--- Aim of the task ---
Copy out each line of the data that holds the word "pixels".

--- Source excerpt ---
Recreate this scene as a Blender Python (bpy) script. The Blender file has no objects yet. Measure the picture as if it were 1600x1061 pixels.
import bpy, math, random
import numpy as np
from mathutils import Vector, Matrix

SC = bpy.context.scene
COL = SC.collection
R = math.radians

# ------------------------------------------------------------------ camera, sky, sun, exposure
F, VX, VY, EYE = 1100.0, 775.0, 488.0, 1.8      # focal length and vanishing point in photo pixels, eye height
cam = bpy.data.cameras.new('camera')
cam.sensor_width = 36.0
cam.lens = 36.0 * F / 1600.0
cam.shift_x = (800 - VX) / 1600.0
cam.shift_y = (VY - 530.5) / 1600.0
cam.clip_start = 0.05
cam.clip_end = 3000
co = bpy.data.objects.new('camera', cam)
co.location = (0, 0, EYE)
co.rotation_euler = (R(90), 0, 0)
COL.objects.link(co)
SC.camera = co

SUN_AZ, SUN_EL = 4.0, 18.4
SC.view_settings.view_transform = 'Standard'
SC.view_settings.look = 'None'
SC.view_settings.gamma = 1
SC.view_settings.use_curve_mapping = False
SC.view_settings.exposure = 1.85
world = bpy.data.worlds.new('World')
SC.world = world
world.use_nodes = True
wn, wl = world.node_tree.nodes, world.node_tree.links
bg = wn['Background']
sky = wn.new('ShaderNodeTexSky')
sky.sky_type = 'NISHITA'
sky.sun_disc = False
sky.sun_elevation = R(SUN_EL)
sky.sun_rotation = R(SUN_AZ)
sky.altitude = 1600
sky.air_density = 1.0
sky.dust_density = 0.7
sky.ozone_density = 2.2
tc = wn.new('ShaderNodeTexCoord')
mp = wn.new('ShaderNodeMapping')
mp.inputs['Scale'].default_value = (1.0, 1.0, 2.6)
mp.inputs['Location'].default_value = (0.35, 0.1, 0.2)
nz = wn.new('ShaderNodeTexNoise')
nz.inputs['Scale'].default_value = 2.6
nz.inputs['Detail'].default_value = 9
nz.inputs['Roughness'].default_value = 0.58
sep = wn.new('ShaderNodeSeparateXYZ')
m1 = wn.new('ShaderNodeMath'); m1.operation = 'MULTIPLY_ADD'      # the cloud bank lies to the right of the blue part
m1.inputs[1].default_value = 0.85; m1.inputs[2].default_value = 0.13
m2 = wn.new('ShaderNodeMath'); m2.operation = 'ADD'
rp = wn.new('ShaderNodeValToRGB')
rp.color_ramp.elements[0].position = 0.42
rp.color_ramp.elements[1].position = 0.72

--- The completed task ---
Recreate this scene as a Blender Python (bpy) script. The Blender file has no objects yet. Measure the picture as if it were 1600x1061 pixels.
F, VX, VY, EYE = 1100.0, 775.0, 488.0, 1.8      # focal length and vanishing point in photo pixels, eye height